Oh begitukah? Bukankah dari kegagalan kami tau bagaimana cara menggapai keberhasilan? Kalau kami tidak tau rasanya kegagalan bagaimana kami tau rasanya berhasil?
        Setiap permasalahan tersebut seringkali menjadi peperangan dalam setiap pemikiranku. Dan itu menjadi dasar untuk melakukan perlawanan terhadap stigma kolonial yang masih lahir di tengah zaman yang sudah serba maju ini.
        Bukannya aku tidak mau manut dengan mereka orang-orang yang lebih tua dariku. Tapi aku hanya berusaha melawan mindset kolot mereka dengan cara yang bisa kulakukan. Bagaimana masyarakat ini bisa maju kalau ide dan gagasan tidak diberikan ruang. Pemikiran yang out of the box justru lahir dari anak muda, yang masih suka dengan hal-hal baru, kreatifitas, dan pada akhirnya inovasi-inovasi akan lahir lebih banyak dari otak-otak pemuda.
        Bangsa ini siap untuk maju saat ide dan gagasan pemudanya diberikan ruang dan tempat untuk mengekspresikan dan juga diberikan kepercayaan agar mampu diterapkan untuk kemajuan bangsa ini. Pemuda Cukup dikasih batasan batasan saja tapi bukan di kerangkeng dalam jeruji besi. Tapi meski begitu anak muda juga harus mampu berfikir kritis, tidak hanya bisa menyalahkan tapi juga mencari pemecahannya pula. Inilah yang disebut dengan solutif.

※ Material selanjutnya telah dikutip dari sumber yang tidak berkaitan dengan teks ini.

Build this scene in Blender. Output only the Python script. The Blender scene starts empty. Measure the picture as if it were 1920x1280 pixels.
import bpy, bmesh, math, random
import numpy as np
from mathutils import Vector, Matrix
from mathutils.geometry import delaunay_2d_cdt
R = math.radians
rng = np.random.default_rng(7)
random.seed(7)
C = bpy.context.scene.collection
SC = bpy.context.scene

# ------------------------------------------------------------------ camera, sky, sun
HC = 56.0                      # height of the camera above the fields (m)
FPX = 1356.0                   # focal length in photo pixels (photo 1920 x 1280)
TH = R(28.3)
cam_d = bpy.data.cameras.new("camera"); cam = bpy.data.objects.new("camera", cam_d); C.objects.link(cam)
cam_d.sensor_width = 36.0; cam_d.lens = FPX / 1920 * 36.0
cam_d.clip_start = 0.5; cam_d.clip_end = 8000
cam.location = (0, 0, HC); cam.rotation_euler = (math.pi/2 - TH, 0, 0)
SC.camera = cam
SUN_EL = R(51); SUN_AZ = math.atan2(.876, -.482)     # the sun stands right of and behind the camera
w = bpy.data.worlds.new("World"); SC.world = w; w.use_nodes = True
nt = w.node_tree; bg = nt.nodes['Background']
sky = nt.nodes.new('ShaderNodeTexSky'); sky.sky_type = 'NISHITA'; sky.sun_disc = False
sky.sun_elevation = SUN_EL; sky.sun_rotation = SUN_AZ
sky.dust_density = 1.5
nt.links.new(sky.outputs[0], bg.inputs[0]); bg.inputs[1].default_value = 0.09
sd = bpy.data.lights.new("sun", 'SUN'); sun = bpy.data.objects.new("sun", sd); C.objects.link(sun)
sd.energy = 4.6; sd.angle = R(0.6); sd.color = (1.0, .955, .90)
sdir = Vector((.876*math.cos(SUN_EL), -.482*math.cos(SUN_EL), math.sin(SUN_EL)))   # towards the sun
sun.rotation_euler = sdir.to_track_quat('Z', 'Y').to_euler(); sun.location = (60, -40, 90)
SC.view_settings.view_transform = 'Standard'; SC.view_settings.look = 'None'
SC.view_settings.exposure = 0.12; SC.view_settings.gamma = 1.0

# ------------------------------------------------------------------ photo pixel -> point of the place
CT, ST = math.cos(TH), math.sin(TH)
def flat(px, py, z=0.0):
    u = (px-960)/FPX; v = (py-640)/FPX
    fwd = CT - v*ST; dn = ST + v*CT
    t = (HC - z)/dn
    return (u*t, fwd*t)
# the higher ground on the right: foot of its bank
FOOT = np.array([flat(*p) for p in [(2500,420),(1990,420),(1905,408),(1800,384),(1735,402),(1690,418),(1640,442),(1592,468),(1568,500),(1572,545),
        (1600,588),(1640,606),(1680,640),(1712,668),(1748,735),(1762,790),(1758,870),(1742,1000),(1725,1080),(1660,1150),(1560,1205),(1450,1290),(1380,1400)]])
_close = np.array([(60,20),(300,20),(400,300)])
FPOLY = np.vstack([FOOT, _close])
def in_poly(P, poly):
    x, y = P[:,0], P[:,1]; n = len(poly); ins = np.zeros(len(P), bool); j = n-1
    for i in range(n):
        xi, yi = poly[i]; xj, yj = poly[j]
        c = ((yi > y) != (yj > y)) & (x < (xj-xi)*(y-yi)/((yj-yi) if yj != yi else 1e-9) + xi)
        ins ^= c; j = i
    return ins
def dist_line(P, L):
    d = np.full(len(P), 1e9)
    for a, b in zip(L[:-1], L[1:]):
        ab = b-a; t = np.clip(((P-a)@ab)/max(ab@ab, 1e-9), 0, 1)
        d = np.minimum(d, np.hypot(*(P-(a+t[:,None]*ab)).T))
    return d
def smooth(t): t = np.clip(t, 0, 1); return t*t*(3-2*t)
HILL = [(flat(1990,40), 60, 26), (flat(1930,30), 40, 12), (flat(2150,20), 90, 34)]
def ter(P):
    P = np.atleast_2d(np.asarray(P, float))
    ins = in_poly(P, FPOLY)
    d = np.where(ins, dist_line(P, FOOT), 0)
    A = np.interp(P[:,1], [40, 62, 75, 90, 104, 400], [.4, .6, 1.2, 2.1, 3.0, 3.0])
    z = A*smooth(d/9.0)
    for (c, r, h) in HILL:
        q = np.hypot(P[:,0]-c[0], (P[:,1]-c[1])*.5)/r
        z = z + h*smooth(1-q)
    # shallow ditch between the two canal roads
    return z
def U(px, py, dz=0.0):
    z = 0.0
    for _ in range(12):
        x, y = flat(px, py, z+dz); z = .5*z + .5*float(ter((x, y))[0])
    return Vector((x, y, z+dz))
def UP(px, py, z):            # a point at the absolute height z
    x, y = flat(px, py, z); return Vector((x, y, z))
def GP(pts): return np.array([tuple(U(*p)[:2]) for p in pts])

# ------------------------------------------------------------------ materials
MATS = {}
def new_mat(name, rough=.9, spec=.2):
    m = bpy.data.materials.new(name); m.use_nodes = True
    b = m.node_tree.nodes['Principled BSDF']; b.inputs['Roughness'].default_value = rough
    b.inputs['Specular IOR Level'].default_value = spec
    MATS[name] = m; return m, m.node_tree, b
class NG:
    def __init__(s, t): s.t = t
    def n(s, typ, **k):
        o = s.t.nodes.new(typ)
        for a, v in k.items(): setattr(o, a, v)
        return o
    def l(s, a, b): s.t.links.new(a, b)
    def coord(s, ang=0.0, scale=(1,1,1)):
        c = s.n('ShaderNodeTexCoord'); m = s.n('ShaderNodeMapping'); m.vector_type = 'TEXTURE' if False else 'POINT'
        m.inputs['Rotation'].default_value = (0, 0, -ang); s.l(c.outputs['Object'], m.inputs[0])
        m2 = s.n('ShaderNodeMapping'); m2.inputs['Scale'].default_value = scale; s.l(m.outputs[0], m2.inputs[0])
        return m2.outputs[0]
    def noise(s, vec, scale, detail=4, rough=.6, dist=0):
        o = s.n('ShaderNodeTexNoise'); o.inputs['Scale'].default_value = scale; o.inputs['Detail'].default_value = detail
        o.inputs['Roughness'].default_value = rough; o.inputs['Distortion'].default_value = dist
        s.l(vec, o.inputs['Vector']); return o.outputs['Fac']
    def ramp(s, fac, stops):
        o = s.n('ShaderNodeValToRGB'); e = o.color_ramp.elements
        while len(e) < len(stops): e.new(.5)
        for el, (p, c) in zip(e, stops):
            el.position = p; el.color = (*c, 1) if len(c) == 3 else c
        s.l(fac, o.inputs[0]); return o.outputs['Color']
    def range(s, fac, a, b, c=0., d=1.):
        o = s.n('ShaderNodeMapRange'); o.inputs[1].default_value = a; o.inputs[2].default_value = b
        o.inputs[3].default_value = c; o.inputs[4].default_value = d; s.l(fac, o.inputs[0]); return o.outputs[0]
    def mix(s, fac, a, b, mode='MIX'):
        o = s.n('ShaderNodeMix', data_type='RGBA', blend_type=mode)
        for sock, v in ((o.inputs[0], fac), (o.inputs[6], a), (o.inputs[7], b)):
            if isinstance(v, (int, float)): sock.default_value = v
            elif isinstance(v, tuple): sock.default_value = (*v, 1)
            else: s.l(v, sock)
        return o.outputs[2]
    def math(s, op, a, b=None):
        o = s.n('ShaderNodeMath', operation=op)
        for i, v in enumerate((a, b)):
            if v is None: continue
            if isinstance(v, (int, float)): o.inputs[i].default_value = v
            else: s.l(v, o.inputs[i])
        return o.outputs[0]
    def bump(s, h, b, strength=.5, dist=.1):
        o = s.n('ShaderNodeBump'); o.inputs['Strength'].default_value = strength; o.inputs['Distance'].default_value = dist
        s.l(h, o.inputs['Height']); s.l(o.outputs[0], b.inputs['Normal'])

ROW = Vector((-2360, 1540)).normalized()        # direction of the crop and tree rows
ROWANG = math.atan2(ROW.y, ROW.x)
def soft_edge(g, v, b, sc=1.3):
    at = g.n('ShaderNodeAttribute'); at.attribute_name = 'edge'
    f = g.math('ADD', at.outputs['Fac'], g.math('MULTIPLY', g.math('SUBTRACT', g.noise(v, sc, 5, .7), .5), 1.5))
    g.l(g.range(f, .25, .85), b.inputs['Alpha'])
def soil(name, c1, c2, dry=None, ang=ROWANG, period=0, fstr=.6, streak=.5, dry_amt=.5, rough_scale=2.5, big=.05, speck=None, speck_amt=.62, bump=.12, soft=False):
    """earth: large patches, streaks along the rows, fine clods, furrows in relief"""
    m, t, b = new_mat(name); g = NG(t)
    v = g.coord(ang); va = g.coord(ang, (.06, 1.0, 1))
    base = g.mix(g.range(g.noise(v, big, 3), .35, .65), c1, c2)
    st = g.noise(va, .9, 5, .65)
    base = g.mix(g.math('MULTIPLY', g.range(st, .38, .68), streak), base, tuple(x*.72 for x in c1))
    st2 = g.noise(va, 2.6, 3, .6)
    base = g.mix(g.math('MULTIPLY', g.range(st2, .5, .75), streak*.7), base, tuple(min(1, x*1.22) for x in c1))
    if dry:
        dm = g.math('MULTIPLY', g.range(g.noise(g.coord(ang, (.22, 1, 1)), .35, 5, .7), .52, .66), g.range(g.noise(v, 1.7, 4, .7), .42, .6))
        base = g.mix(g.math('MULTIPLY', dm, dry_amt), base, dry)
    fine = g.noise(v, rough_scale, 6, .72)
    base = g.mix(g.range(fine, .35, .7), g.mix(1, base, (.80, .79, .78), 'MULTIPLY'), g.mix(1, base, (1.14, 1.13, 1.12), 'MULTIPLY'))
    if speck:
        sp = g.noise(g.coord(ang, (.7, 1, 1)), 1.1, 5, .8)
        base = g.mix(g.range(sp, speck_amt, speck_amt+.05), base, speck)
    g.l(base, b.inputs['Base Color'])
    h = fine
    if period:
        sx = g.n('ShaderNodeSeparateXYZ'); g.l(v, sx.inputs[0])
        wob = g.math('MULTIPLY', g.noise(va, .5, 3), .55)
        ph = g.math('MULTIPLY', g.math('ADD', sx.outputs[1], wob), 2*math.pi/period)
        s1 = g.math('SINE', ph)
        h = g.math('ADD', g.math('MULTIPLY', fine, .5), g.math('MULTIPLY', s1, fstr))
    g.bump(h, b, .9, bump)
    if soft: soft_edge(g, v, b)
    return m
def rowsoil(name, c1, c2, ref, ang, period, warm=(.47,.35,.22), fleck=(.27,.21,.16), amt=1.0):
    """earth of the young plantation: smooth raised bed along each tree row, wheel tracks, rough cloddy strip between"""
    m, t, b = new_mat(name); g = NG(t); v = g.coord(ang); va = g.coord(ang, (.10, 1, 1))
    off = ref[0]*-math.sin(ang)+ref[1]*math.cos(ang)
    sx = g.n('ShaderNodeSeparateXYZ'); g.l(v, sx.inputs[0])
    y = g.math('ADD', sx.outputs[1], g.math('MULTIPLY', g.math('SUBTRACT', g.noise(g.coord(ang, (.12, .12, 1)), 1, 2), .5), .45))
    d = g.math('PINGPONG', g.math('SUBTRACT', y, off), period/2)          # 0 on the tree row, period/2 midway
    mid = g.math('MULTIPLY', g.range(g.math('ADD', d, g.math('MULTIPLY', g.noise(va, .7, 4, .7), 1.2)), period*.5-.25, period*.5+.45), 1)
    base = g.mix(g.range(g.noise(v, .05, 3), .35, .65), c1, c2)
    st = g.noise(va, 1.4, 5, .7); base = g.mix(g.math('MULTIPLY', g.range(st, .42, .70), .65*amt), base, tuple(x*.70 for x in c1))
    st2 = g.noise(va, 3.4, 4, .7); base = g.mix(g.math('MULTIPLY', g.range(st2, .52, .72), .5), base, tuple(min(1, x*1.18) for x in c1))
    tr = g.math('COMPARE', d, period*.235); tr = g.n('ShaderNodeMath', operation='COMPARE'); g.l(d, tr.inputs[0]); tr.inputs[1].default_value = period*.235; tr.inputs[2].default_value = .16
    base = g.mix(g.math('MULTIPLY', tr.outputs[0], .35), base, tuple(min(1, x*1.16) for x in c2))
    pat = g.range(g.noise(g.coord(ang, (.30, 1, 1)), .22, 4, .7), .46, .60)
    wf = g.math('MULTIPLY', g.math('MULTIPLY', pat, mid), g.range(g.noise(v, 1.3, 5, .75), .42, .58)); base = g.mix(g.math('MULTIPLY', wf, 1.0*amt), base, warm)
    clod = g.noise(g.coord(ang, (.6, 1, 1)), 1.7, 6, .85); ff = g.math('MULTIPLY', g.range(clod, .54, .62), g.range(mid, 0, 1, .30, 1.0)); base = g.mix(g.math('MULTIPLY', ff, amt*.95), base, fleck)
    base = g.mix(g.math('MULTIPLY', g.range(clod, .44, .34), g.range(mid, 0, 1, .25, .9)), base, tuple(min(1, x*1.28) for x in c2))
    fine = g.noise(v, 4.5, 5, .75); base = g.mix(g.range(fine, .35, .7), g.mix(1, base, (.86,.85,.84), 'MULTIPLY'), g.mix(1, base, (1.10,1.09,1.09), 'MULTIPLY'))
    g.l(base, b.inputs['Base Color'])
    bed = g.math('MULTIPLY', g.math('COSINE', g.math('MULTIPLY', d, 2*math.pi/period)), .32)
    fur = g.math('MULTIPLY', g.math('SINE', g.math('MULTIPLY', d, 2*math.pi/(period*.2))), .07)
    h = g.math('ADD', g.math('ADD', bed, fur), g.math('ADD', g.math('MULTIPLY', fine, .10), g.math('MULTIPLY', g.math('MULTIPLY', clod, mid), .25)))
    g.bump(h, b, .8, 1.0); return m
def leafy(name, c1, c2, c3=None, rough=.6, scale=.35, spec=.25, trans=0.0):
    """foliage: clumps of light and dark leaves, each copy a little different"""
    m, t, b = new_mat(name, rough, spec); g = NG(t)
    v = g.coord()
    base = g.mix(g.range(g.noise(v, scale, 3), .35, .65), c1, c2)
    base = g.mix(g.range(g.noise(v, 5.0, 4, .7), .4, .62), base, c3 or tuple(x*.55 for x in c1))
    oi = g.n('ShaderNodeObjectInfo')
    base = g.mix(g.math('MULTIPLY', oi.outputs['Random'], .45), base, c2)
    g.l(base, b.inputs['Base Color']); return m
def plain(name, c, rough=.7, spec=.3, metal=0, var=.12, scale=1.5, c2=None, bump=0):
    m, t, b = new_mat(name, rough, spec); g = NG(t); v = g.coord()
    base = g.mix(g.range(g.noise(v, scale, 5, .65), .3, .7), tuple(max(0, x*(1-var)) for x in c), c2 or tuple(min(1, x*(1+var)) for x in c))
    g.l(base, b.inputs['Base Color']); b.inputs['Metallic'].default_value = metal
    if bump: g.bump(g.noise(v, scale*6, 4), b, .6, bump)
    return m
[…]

        Sudah saatnya pemuda mengambil peran-peran penting dalam perubahan. Menduduki tempat-tempat strategis untuk mewarnai kebijakan.  Sudah bukan saatnya pemuda hanya menyalahkan kebijakan, pemuda hanya menyalahkan pemerintahan, pemuda hanya mampu teriak-teriak. Tapi saatnya pemuda menunjukkan mampu berkarya, mampu mewarnai dengan ide ide gilanya, dan kita tunjukkan dari pundak kitalah perubahan dunia.